Leisa Goodman, Human Rights Director of the Church of Scientology International, then introduced the highlight of the finale. The 100-person Lynwood Royal Knights Band gave a colorful and entertaining performance, marching down L. Ron Hubbard Way, followed by a troop of scouts and a dozen different human rights, cultural and community groups.

Then, to a huge cheer from the crowd, the athletes arrived, running down L. Ron Hubbard Way on the final leg of their 250-mile journey and mounting the stage to loud applause.

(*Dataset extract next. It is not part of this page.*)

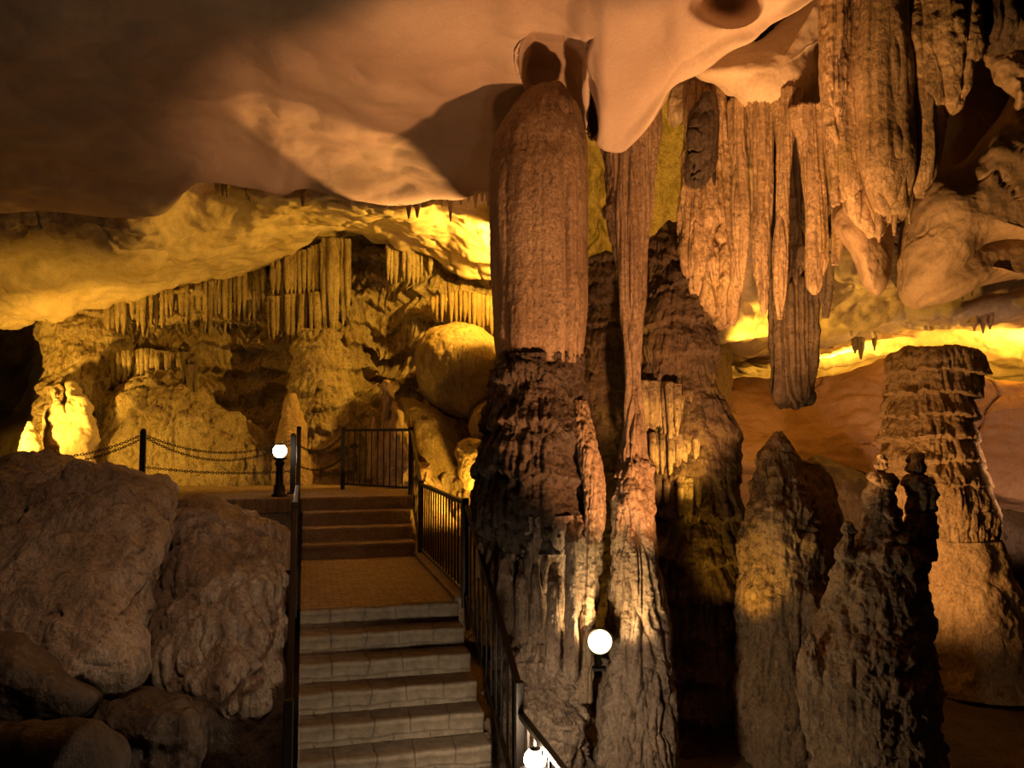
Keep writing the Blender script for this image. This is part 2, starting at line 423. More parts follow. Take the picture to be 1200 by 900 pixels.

The LA Multathlon brought together a host of communities in greater LA and helped to unite them. Said Leisa Goodman, “Because Los Angeles is so diverse, we can set an example and show that many different religious and ethnic communities can live together in peace and friendship.”

The Multathlon was carried out in a spirit captured by Martin Luther King when he wrote, “Injustice anywhere is a threat to justice everywhere.” To which the athletes and organizers added the words of author and philosopher L. Ron Hubbard, “Human rights must be made a fact, not an idealistic dream.”